Tom Richardson of Surrey was 24 in 1895, in his fourth full season after a transformative 1893 in which he had taken 174 first-class wickets. The 1894-95 winter had been gruelling — he was Stoddart's strike bowler in Australia, taking 32 wickets in the five-Test series — and many wondered whether he would have anything left for the English summer. Instead he produced the most prolific fast-bowling season the county game has ever seen.
Richardson bowled at fast-medium-plus pace off a long, easy run-up; his action was open-chested and sustainable, and he bowled enormous quantities of overs without breaking down. Surrey played fourteen Championship matches in 1895; Richardson played all of them and was rarely rested even on flat pitches. He took ten wickets in a match seven times, fifteen times took a five-wicket innings haul, and his analysis of 290 wickets at 14.37 left the next-best bowler in England (Bill Lockwood, his Surrey new-ball partner) more than seventy wickets behind.

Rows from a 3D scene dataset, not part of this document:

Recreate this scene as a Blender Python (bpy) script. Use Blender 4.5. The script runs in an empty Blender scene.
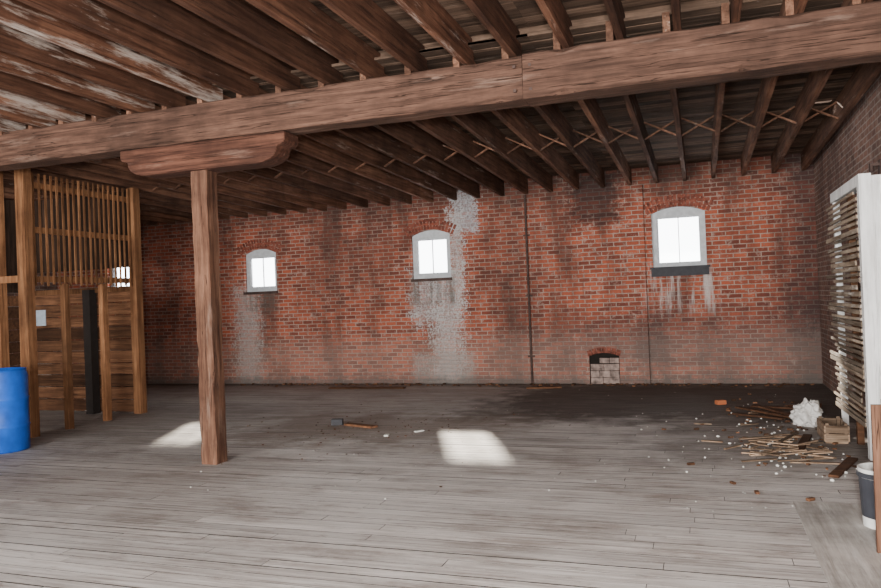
import bpy, bmesh, math, random
from mathutils import Vector, Matrix, Euler
from mathutils import noise as mn
random.seed(7)
scene = bpy.context.scene
COL = scene.collection

# ------------------------------------------------------------------ helpers
class NT:
    def __init__(s, name):
        s.m = bpy.data.materials.new(name); s.m.use_nodes = True
        s.t = s.m.node_tree; s.t.nodes.clear()
        s.out = s.n('ShaderNodeOutputMaterial')
        s.b = s.n('ShaderNodeBsdfPrincipled')
        s.l(s.b.outputs[0], s.out.inputs[0])
        s.b.inputs['Roughness'].default_value = 0.85
        s.b.inputs['Specular IOR Level'].default_value = 0.2
        tc = s.n('ShaderNodeTexCoord'); s.co = tc.outputs['Object']
        sp = s.n('ShaderNodeSeparateXYZ'); s.l(s.co, sp.inputs[0])
        s.x, s.y, s.z = sp.outputs
    def n(s, t): return s.t.nodes.new(t)
    def l(s, a, b): s.t.links.new(a, b)
    def val(s, sock, v):
        if isinstance(v, (int, float)): sock.default_value = v
        elif isinstance(v, tuple): sock.default_value = v if len(v) == 4 or len(sock.default_value) == 3 else (*v, 1)
        else: s.l(v, sock)
    def math(s, op, a, b=0.0, c=None, clamp=False):
        n = s.n('ShaderNodeMath'); n.operation = op; n.use_clamp = clamp
        s.val(n.inputs[0], a); s.val(n.inputs[1], b)
        if c is not None: s.val(n.inputs[2], c)
        return n.outputs[0]
    def rng(s, v, a, b, c=0.0, d=1.0):
        n = s.n('ShaderNodeMapRange'); s.val(n.inputs[0], v)
        for i, q in enumerate((a, b, c, d)): n.inputs[i+1].default_value = q
        return n.outputs[0]
    def mix(s, f, a, b, bt='MIX'):
        n = s.n('ShaderNodeMix'); n.data_type = 'RGBA'; n.blend_type = bt
        s.val(n.inputs[0], f); s.val(n.inputs[6], a); s.val(n.inputs[7], b)
        return n.outputs[2]
    def comb(s, x, y, z=0.0):
        n = s.n('ShaderNodeCombineXYZ'); s.val(n.inputs[0], x); s.val(n.inputs[1], y); s.val(n.inputs[2], z)
        return n.outputs[0]
    def scale(s, sx, sy, sz, src=None, loc=(0,0,0)):
        n = s.n('ShaderNodeMapping'); s.l(src or s.co, n.inputs[0])
        n.inputs['Scale'].default_value = (sx, sy, sz); n.inputs['Location'].default_value = loc
        return n.outputs[0]
    def noise(s, vec, sc, det=4, rough=.55):
        n = s.n('ShaderNodeTexNoise'); s.l(vec, n.inputs['Vector'])
        n.inputs['Scale'].default_value = sc; n.inputs['Detail'].default_value = det
        n.inputs['Roughness'].default_value = rough
        return n.outputs[0]
    def isl(s):
        return s.n('ShaderNodeNewGeometry').outputs['Random Per Island']
    def bump(s, h, st=.4, d=.01):
        n = s.n('ShaderNodeBump'); n.inputs['Strength'].default_value = st
        n.inputs['Distance'].default_value = d; s.l(h, n.inputs['Height'])
        s.l(n.outputs[0], s.b.inputs['Normal'])
    def color(s, c): s.val(s.b.inputs['Base Color'], c)
    def box(s, u, v, cu, cv, hu, hv, soft, nz, amp):
        du = s.math('SUBTRACT', s.math('ABSOLUTE', s.math('SUBTRACT', u, cu)), hu)
        dv = s.math('SUBTRACT', s.math('ABSOLUTE', s.math('SUBTRACT', v, cv)), hv)
        m = s.math('MAXIMUM', du, dv)
        m = s.math('ADD', m, s.math('MULTIPLY', s.math('SUBTRACT', nz, .5), amp))
        return s.rng(m, 0, soft, 1, 0)

def wood(name, c1, c2, axis='X', paint=None, pth=(.5,.62), var=.5, grain=22, rough=.85, extra=None, pk=.85, checks=.6, dirt=.65):
    s = NT(name)
    k = {'X': (.06,1,1), 'Y': (1,.06,1), 'Z': (1,1,.06)}[axis]
    r = s.isl()
    off = s.comb(s.math('MULTIPLY', r, 37.), s.math('MULTIPLY', r, 91.), s.math('MULTIPLY', r, 13.))
    add = s.n('ShaderNodeVectorMath'); s.l(s.co, add.inputs[0]); s.l(off, add.inputs[1])
    v = s.scale(*k, src=add.outputs[0])
    g = s.noise(v, grain, 8, .65)
    col = s.mix(s.rng(g, .36, .64), c1, c2)
    big = s.noise(add.outputs[0], 1.3, 5, .65)
    col = s.mix(s.rng(big, .38, .66, 0, dirt), col, tuple(x*.3 for x in c1))
    br = s.rng(r, 0, 1, 1-var, 1+var*.5)
    col = s.mix(1.0, col, s.comb(br, br, br), 'MULTIPLY')
    if paint:
        k2 = tuple(.12 if q < 1 else 1 for q in k)
        p = s.noise(s.scale(*k2, src=add.outputs[0]), 8, 8, .72)
        if extra is not None:
            p = s.math('ADD', p, extra(s, r))
        pm = s.math('MULTIPLY', s.rng(p, *pth), pk)
        col = s.mix(pm, col, paint)
    ck = s.noise(s.scale(*(.02 if q < 1 else 1 for q in k), src=add.outputs[0]), 26, 3, .5)
    ckm = s.rng(s.math('ABSOLUTE', s.math('SUBTRACT', ck, .44)), 0, .012, checks, 0)
    col = s.mix(ckm, col, tuple(x*.15 for x in c1))
    s.color(col); s.b.inputs['Roughness'].default_value = rough
    s.bump(s.math('SUBTRACT', g, ckm), .7, .010)
    return s.m

def plain(name, c, rough=.6, metal=0., nz=.15, sc=12):
    s = NT(name); g = s.noise(s.co, sc, 5)
    s.color(s.mix(s.rng(g, .3, .7), tuple(x*(1-nz) for x in c), tuple(min(1,x*(1+nz)) for x in c)))
    s.b.inputs['Roughness'].default_value = rough; s.b.inputs['Metallic'].default_value = metal
    s.bump(g, .2, .004)
    return s.m

def mk(name, bm, mat=None, parent=None, smooth=False):
    bmesh.ops.recalc_face_normals(bm, faces=bm.faces)
    me = bpy.data.meshes.new(name); bm.to_mesh(me); bm.free()
    if smooth:
        for p in me.polygons: p.use_smooth = True
    o = bpy.data.objects.new(name, me); COL.objects.link(o)
    if mat:
        for m in (mat if isinstance(mat, list) else [mat]): me.materials.append(m)
    if parent: o.parent = parent
    return o
def empty(name):
    o = bpy.data.objects.new(name, None); COL.objects.link(o); return o
def abox(bm, x0, x1, y0, y1, z0, z1, mi=0, topmi=None):
    vs = [bm.verts.new(p) for p in ((x0,y0,z0),(x1,y0,z0),(x1,y1,z0),(x0,y1,z0),(x0,y0,z1),(x1,y0,z1),(x1,y1,z1),(x0,y1,z1))]
    for j, f in enumerate(((0,3,2,1),(4,5,6,7),(0,1,5,4),(1,2,6,5),(2,3,7,6),(3,0,4,7))):
        bm.faces.new([vs[i] for i in f]).material_index = topmi if (j == 1 and topmi is not None) else mi
    return vs
def obox(bm, c, size, rot=(0,0,0), mi=0):
    vs = abox(bm, -size[0]/2, size[0]/2, -size[1]/2, size[1]/2, -size[2]/2, size[2]/2, mi)
    M = Matrix.Translation(c) @ Euler(rot).to_matrix().to_4x4()
    for v in vs: v.co = M @ v.co
    return vs
def stick(bm, p0, p1, w, h, mi=0):
    p0, p1 = Vector(p0), Vector(p1); d = (p1-p0)
    q = d.to_track_quat('X', 'Z')
    vs = abox(bm, 0, d.length, -w/2, w/2, -h/2, h/2, mi)
    M = Matrix.Translation(p0) @ q.to_matrix().to_4x4()
    for v in vs: v.co = M @ v.co
    return vs
def bevel(o, w=.008, seg=2):
    m = o.modifiers.new('bevel', 'BEVEL'); m.width = w; m.segments = seg; m.limit_method = 'ANGLE'
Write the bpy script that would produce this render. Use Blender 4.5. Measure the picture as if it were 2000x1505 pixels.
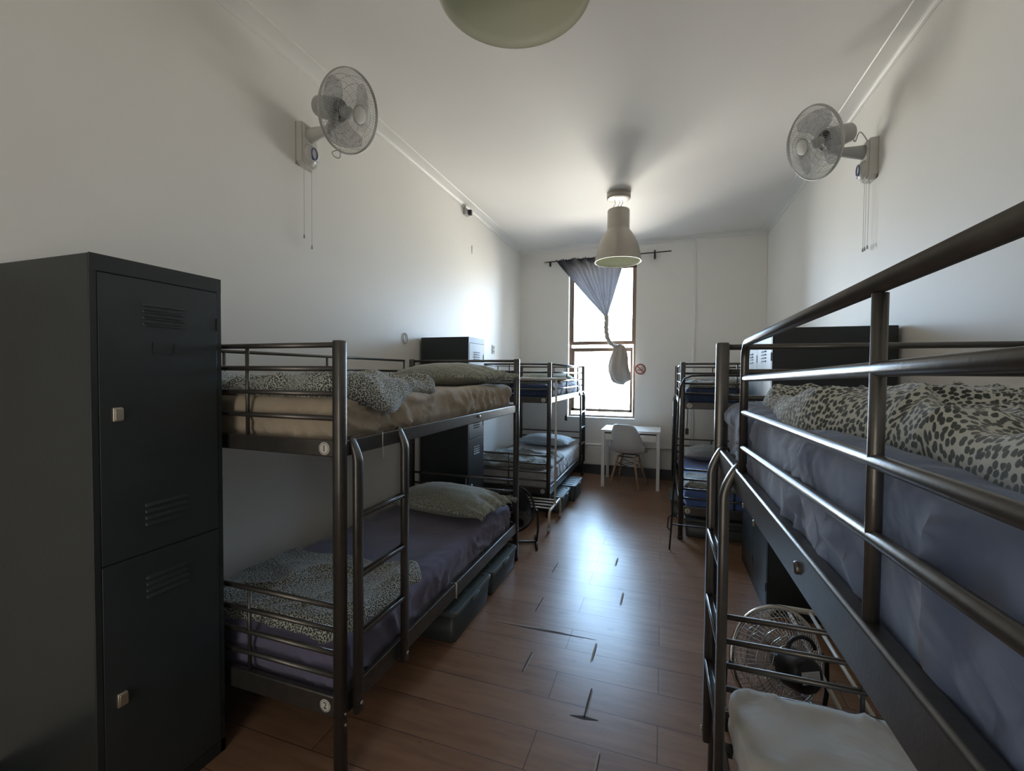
import bpy, bmesh, math, random
from math import sin, cos, pi, radians, sqrt, atan2
from mathutils import Vector, Matrix, noise

random.seed(7)
scene = bpy.context.scene
for o in list(bpy.data.objects):
    bpy.data.objects.remove(o, do_unlink=True)
COL = scene.collection

# ------------------------------------------------------------------ room
XL, XR, YB, YF, ZC = -2.14, 1.26, 6.62, -1.15, 3.37
WX0, WX1, WZ0, WZ1 = -1.37, -0.39, 0.83, 3.07        # window opening

# ------------------------------------------------------------------ camera
cam_d = bpy.data.cameras.new('camera')
cam = bpy.data.objects.new('camera', cam_d)
COL.objects.link(cam)
yaw, pit, rol = radians(18.87), radians(-1.59), radians(0.45)
fw = Vector((-sin(yaw) * cos(pit), cos(yaw) * cos(pit), sin(pit)))
rt = Vector((cos(yaw), sin(yaw), 0))
up = rt.cross(fw)
rt2 = rt * cos(rol) + up * sin(rol)
up2 = -rt * sin(rol) + up * cos(rol)
M = Matrix((rt2, up2, -fw)).transposed().to_4x4()
M.translation = Vector((0, 0, 1.479))
cam.matrix_world = M
cam_d.sensor_width = 36.0
cam_d.lens = 865.7 / 2000 * 36
cam_d.clip_start = 0.02
cam_d.clip_end = 200
scene.camera = cam

# ------------------------------------------------------------------ sky, light, exposure
world = bpy.data.worlds.new('daylight')
scene.world = world
world.use_nodes = True
nt = world.node_tree
nt.nodes.clear()
wo = nt.nodes.new('ShaderNodeOutputWorld')
bg = nt.nodes.new('ShaderNodeBackground')
tc = nt.nodes.new('ShaderNodeTexCoord')
sx = nt.nodes.new('ShaderNodeSeparateXYZ')
rp = nt.nodes.new('ShaderNodeValToRGB')
mr = nt.nodes.new('ShaderNodeMapRange')
mr.inputs['From Min'].default_value = -1
mr.inputs['From Max'].default_value = 1
rp.color_ramp.elements[0].position = 0.40
rp.color_ramp.elements[0].color = (0.95, 0.90, 0.80, 1)
rp.color_ramp.elements[1].position = 0.60
rp.color_ramp.elements[1].color = (0.43, 0.68, 1.0, 1)
nt.links.new(tc.outputs['Generated'], sx.inputs[0])
nt.links.new(sx.outputs['Z'], mr.inputs['Value'])
nt.links.new(mr.outputs[0], rp.inputs[0])
nt.links.new(rp.outputs[0], bg.inputs['Color'])
bg.inputs['Strength'].default_value = 17.5
nt.links.new(bg.outputs[0], wo.inputs['Surface'])

pd = bpy.data.lights.new('window_portal', 'AREA')
pd.shape = 'RECTANGLE'
pd.size, pd.size_y = WX1 - WX0, WZ1 - WZ0
pd.cycles.is_portal = True
po = bpy.data.objects.new('window_portal', pd)
COL.objects.link(po)
po.location = ((WX0 + WX1) / 2, YB + 0.26, (WZ0 + WZ1) / 2)
po.rotation_euler = (radians(-90), 0, 0)

hd = bpy.data.lights.new('rear_fill_light', 'AREA')     # added fill lamp behind the camera, brightens the near end of the room
hd.shape = 'RECTANGLE'
hd.size, hd.size_y = 0.86, 2.0
hd.energy = 6.0
hd.color = (1.0, 0.92, 0.80)
ho = bpy.data.objects.new('rear_fill_light', hd)
COL.objects.link(ho)
ho.location = (-0.9, YF - 0.10, 1.05)
ho.rotation_euler = (radians(90), 0, 0)

scene.view_settings.view_transform = 'Standard'
scene.view_settings.look = 'None'
scene.view_settings.gamma = 1
scene.view_settings.use_curve_mapping = False
scene.view_settings.exposure = 1.2
scene.cycles.max_bounces = 14
scene.cycles.diffuse_bounces = 8
scene.cycles.glossy_bounces = 5
scene.cycles.transparent_max_bounces = 12

# ------------------------------------------------------------------ materials
def new_mat(name):
    m = bpy.data.materials.new(name)
    m.use_nodes = True
    t = m.node_tree
    return m, t, t.nodes['Principled BSDF']

def simple(name, col, rough=0.6, metal=0.0, spec=0.5, noise_amt=0.0, nscale=20, bump=0.0, bscale=80, coat=0.0):
    m, t, b = new_mat(name)
    b.inputs['Base Color'].default_value = (*col, 1)
    b.inputs['Roughness'].default_value = rough
    b.inputs['Metallic'].default_value = metal
    b.inputs['Specular IOR Level'].default_value = spec
    if coat:
        b.inputs['Coat Weight'].default_value = coat
        b.inputs['Coat Roughness'].default_value = 0.12
    if noise_amt or bump:
        co = t.nodes.new('ShaderNodeTexCoord')
    if noise_amt:
        n = t.nodes.new('ShaderNodeTexNoise')
        n.inputs['Scale'].default_value = nscale
        n.inputs['Detail'].default_value = 5
        r = t.nodes.new('ShaderNodeValToRGB')
        r.color_ramp.elements[0].position = 0.3
        r.color_ramp.elements[1].position = 0.7
        r.color_ramp.elements[0].color = (*[c * (1 - noise_amt) for c in col], 1)
        r.color_ramp.elements[1].color = (*[min(1, c * (1 + noise_amt)) for c in col], 1)
        t.links.new(co.outputs['Object'], n.inputs['Vector'])
        t.links.new(n.outputs['Fac'], r.inputs[0])
        t.links.new(r.outputs[0], b.inputs['Base Color'])
    if bump:
        n2 = t.nodes.new('ShaderNodeTexNoise')
        n2.inputs['Scale'].default_value = bscale
        n2.inputs['Detail'].default_value = 4
        bp = t.nodes.new('ShaderNodeBump')
        bp.inputs['Strength'].default_value = bump
        bp.inputs['Distance'].default_value = 0.01
        t.links.new(co.outputs['Object'], n2.inputs['Vector'])
        t.links.new(n2.outputs['Fac'], bp.inputs['Height'])
        t.links.new(bp.outputs[0], b.inputs['Normal'])
    return m

M_WALL = simple('wall_paint', (0.86, 0.84, 0.795), 0.5, noise_amt=0.015, nscale=1.3, bump=0.12, bscale=6)
M_CEIL = simple('ceiling_paint', (0.84, 0.82, 0.80), 0.62, spec=0.3, noise_amt=0.015, nscale=1.0, bump=0.10, bscale=4)
M_TRIMW = simple('white_trim_paint', (0.80, 0.79, 0.77), 0.4)
M_BASE = simple('dark_grey_skirting_paint', (0.045, 0.05, 0.058), 0.4)
M_BED = simple('graphite_metal', (0.115, 0.108, 0.100), 0.33, metal=0.75, noise_amt=0.10, nscale=30, bump=0.03, bscale=200)
M_LOCK = simple('locker_enamel', (0.020, 0.026, 0.027), 0.38, noise_amt=0.10, nscale=5, bump=0.04, bscale=60)
M_LOCKD = simple('locker_door_enamel', (0.029, 0.037, 0.041), 0.34, noise_amt=0.08, nscale=5, bump=0.05, bscale=12)
M_GAP = simple('black_gap', (0.008, 0.008, 0.008), 0.8)
M_CHROME = simple('worn_chrome', (0.55, 0.50, 0.42), 0.35, metal=0.9)
M_PLW = simple('white_plastic', (0.62, 0.61, 0.57), 0.4)
M_PLG = simple('grey_plastic', (0.40, 0.40, 0.39), 0.45)
M_WIRE = simple('cage_wire_white', (0.46, 0.46, 0.44), 0.4, metal=0.3)
M_WIREC = simple('cage_wire_chrome', (0.65, 0.62, 0.58), 0.2, metal=1.0)
M_WIREB = simple('cage_wire_black', (0.03, 0.03, 0.032), 0.3, metal=0.4)
M_BLK = simple('black_plastic', (0.014, 0.014, 0.016), 0.38)
M_BLKMETAL = simple('black_tube_metal', (0.02, 0.018, 0.017), 0.35, metal=0.3)
M_WHITE = simple('white_lacquer', (0.80, 0.80, 0.78), 0.3)
M_RACK = simple('cream_tube_metal', (0.62, 0.59, 0.52), 0.35)
M_SHELL = simple('white_moulded_shell', (0.66, 0.66, 0.65), 0.38)
M_WOOD = simple('beech_wood', (0.42, 0.26, 0.15), 0.5, noise_amt=0.2, nscale=25)
M_LAMP = simple('lamp_enamel', (0.40, 0.365, 0.315), 0.38, metal=0.25, noise_amt=0.04, nscale=8)
M_LAMPIN = simple('lamp_inside_enamel', (0.66, 0.68, 0.54), 0.45)
M_BULB = simple('bulb_glass', (0.8, 0.8, 0.76), 0.15)
M_STICK = simple('white_sticker', (0.62, 0.60, 0.56), 0.5)
M_INK = simple('black_ink', (0.02, 0.02, 0.02), 0.6)
M_BLUE = simple('blue_print', (0.03, 0.07, 0.28), 0.4)
M_BIN = simple('grey_green_plastic', (0.046, 0.055, 0.054), 0.42, noise_amt=0.08, nscale=10)
M_BINLID = simple('grey_green_lid_plastic', (0.085, 0.105, 0.105), 0.33)
M_RED = simple('sign_red', (0.36, 0.05, 0.035), 0.5)
M_FRAME = simple('bronze_window_frame', (0.17, 0.115, 0.08), 0.4, metal=0.1)
M_STRAP = simple('clear_zip_tie', (0.62, 0.60, 0.56), 0.4)
M_CURT = None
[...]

The statistical detail is striking. 176 of the 290 dismissals were bowled — a measure of the speed at which the ball reached the stumps. Only six were leg-before, then a rare verdict; the rest were caught. He bowled an estimated 8,500 deliveries across the season, more than any modern Test fast bowler delivers in three years.
The record was eventually beaten only by leg-spinner Tich Freeman (304 in 1928, then 298 in 1933). Among genuine fast bowlers in any era, Richardson's 290 stands alone. His 1,005 wickets across 1894, 1895, 1896 and 1897 are likewise unique to fast bowling and unlikely ever to be approached.